### DATA SECTION
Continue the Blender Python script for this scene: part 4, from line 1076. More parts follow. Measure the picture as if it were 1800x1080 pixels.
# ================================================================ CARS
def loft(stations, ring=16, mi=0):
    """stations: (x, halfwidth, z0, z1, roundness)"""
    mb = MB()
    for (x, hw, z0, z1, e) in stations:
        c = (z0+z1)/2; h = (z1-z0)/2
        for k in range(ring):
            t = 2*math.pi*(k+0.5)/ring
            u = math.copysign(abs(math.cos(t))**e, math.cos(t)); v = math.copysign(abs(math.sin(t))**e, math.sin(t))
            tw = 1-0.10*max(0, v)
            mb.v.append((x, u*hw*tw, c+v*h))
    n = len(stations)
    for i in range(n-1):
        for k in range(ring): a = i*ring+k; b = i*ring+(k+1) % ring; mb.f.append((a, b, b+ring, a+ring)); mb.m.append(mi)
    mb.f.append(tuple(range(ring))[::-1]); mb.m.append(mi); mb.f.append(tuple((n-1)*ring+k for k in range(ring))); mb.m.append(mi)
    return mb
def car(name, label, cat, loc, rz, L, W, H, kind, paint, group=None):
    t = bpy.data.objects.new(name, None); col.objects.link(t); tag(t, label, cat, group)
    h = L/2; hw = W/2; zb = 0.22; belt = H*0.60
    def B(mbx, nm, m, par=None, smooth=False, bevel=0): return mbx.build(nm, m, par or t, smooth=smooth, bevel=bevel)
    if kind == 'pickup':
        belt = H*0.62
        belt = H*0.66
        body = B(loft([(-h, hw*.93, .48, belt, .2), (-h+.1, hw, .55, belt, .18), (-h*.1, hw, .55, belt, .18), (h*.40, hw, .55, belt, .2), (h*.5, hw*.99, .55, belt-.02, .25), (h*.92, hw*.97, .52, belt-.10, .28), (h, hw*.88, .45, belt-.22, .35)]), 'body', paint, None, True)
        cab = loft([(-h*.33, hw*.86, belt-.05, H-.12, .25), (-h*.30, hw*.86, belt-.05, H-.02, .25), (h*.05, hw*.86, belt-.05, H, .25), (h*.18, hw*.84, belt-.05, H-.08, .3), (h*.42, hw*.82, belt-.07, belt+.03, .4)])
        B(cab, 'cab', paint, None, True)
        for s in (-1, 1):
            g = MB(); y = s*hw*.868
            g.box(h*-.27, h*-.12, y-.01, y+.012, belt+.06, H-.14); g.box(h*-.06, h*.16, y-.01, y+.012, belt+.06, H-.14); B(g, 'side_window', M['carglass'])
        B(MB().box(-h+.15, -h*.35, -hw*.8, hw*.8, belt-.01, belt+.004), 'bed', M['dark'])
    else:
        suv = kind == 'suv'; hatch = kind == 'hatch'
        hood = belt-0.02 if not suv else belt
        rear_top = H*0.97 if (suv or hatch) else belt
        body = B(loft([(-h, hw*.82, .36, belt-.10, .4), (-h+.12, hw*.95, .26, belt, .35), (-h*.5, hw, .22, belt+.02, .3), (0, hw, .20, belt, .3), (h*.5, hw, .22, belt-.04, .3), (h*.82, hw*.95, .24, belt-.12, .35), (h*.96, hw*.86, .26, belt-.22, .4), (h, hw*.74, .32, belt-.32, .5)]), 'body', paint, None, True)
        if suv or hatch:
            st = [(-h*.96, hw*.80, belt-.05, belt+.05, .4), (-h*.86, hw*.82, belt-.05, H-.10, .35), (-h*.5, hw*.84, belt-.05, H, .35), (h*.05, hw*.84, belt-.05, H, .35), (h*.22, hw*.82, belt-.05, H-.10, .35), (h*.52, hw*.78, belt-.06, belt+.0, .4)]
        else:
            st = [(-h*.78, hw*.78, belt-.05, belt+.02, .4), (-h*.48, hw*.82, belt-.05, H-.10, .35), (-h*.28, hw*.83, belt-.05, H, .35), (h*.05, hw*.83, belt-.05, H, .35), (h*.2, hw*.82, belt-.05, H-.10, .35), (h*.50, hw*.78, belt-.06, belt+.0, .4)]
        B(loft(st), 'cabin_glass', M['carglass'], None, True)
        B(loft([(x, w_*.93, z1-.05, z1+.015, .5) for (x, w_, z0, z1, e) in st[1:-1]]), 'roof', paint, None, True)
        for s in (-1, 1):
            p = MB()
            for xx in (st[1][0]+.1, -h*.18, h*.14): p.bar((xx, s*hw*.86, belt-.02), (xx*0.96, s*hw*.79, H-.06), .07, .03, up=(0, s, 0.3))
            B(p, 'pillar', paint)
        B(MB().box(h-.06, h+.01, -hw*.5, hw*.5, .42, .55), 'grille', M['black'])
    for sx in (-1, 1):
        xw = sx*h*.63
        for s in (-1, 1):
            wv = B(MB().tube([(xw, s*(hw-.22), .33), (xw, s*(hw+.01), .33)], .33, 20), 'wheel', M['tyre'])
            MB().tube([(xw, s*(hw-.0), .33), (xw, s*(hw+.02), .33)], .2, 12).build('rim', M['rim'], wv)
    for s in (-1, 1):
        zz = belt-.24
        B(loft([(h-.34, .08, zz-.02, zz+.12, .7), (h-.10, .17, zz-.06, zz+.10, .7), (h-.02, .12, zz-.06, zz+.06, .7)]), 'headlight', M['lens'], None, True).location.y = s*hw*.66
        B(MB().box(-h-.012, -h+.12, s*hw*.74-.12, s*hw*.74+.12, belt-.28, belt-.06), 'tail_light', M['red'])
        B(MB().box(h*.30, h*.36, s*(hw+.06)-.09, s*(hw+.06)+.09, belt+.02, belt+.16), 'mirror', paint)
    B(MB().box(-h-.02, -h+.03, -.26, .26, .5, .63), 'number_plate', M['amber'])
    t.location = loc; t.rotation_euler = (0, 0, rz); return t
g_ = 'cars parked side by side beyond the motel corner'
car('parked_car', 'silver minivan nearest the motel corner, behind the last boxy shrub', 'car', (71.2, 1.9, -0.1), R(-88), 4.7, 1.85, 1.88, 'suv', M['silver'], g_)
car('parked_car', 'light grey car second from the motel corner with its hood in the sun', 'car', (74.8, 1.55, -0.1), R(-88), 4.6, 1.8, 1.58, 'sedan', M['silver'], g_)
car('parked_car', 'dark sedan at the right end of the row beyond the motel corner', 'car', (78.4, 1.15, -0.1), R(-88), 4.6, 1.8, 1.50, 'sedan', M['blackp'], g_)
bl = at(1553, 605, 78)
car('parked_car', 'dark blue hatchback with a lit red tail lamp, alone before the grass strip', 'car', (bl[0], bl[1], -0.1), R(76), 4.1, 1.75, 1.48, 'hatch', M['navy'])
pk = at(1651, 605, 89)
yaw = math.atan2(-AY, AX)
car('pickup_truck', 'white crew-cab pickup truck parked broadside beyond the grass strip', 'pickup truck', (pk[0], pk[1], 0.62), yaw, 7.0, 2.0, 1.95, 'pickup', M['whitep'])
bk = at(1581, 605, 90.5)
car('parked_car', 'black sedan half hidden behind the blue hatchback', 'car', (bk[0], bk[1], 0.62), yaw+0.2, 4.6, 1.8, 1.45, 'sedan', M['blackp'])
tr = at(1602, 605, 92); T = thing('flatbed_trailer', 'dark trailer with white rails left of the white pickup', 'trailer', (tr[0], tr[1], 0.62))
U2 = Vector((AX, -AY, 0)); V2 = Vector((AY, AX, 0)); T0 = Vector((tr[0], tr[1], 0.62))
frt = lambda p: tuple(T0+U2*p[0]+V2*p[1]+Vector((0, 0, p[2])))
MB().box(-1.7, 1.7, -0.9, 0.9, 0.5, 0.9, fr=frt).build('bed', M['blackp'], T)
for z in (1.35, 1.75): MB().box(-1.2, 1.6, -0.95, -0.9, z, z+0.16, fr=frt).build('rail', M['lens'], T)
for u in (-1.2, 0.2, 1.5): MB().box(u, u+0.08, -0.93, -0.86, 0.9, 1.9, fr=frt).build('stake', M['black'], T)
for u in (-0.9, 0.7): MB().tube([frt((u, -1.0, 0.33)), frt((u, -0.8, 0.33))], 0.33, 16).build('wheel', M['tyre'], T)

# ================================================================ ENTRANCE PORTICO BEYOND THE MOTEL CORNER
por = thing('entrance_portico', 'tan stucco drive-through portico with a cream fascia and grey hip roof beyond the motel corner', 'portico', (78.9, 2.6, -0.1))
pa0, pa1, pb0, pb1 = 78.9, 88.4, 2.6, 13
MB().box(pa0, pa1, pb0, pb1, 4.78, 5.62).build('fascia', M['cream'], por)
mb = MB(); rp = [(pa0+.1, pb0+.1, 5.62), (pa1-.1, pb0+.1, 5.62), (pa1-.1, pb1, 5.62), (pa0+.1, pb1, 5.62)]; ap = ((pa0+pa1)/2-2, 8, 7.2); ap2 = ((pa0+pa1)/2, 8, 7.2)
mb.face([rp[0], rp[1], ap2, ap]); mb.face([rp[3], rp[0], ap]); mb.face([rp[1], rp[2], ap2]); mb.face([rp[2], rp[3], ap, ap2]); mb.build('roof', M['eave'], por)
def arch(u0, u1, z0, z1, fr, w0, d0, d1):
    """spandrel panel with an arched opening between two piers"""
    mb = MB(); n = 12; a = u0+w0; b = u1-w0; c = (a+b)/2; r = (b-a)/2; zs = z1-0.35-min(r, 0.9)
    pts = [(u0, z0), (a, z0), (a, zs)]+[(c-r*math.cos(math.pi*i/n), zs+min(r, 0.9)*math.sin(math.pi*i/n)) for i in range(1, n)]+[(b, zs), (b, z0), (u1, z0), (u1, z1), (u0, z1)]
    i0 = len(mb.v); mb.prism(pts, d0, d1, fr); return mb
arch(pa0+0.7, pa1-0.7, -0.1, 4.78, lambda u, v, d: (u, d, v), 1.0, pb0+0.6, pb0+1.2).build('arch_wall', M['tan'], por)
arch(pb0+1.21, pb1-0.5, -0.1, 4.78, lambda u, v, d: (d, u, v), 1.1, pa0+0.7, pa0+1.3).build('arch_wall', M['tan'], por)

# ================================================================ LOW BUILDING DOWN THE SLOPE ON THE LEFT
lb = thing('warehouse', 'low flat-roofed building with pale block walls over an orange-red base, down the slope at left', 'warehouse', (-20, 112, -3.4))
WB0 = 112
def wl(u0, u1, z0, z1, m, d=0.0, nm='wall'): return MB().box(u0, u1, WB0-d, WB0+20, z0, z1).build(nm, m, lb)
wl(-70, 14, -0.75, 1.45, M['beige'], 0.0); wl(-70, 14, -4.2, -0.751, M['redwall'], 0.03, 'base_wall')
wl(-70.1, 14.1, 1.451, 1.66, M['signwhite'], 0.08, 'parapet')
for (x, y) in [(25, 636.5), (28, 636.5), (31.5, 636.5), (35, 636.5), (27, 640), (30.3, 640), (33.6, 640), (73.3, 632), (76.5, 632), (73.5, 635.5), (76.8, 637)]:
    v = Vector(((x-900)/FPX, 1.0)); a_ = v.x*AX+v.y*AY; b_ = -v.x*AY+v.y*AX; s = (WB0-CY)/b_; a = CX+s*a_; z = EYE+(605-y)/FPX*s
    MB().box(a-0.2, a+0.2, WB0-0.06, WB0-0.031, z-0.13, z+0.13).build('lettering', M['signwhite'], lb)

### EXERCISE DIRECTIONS
Track down every line of the material containing the string "from", and copy it.

### EXERCISE ANSWER
Continue the Blender Python script for this scene: part 4, from line 1076. More parts follow. Measure the picture as if it were 1800x1080 pixels.
car('parked_car', 'light grey car second from the motel corner with its hood in the sun', 'car', (74.8, 1.55, -0.1), R(-88), 4.6, 1.8, 1.58, 'sedan', M['silver'], g_)